Serious engagement with the Wesleyan tradition began for me during my college years with a book by Dr. Dennis F. Kinlaw. A Christian since childhood, I had long suspected there was more to the faith than the mere forgiveness that often characterized evangelicalism in the second half of the last century. The book was The Mind of Christ, and it was given to me at a missions conference in 2000 by Dr. Harold Spann, then Chancelor of Wesley Biblical Seminary. That book exposed me like never before to the deep truth for which I longed but had not yet understood. With it, Dr. Kinlaw taught me that forgiveness of sin is only the beginning of the Christian journey, not its end. I learned that forgiveness is an instrument and necessary means to the end of holiness. I learned that what the world really needed was to see women and men embody the holy love that is the character of God revealed in Christ and Spirit, and to do it consistently and comprehensively. And I learned that all of that is above all a work of grace. It is no understatement to say that this book set me to the course I am on today. Other important volumes have come along. This one will always have a prominent place among them.

From that point forward, I read everything by Dr. Kinlaw that I could get. I sought out his sermons online and listened to as many as I could find. Some repeatedly. Kinlaw had a way of communicating stunningly rich and deep theological truth in a clear and understandable way. His turns of phrase often gave me pause and prompted extended reflection on scripture, discipleship, and ministry. My first published book review was in the Wesleyan Theological Journal, and the book I chose to review was Let’s Start with Jesus. With this book, Dr. Kinlaw flexed his theological muscles to interpret scripture in light of the Church Fathers and give us a vision of the unparalleled beauty of the God who is triune. This book was altogether robust and practical in every way as an invitation to dwell in the beauty of God’s perfect love, and to have that love made perfect in us.

During my time as a student at Asbury Theological Seminary, I was privileged on one occasion – and long after his retirement – to have Dr. Kinlaw as a substitute lecturer. The course was Triune Theism taught by Dr. Al Coppedge, who is also a mentor to me and son-in-law to Dr. Kinlaw. Dr. Coppedge had to be away one day, and the class was a small one. So, we were instructed to meet at Dr. Kinlaw’s house that day instead of in our regular classroom. We were to read Let’s Start with Jesus beforehand so that we could discuss it with the man who penned it. That day will always stand as a highlight of my seminary education. I couldn’t be more grateful.

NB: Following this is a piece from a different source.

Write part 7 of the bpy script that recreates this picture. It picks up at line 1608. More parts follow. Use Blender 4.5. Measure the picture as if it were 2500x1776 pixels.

Word began to circulate yesterday that Dennis Kinlaw died, and the Wesleyan world now feels the weight of losing one to whom so many of us looked for leadership, instruction, and nurturing. He modeled a combination too rarely seen. He was a scholar thoroughly familiar with advanced issues in biblical criticism, but his sermons never sounded like lectures. He was both theologian and preacher. And he was one of the first to model the union of those two vocations for me. My own sense of calling and vocation has been indelibly stamped by his preaching, his scholarship, his witness. He was a man set apart by and for the love of Christ to preach scriptural holiness. And we are all the better for it. His death for us is a loss, though it is gain for him. He has joined the saints at rest in the presence of the One whose love abounded in his life. And he now waits in hope, with all the saints, for the sure and certain hope of the resurrection of the dead. Thanks be to God.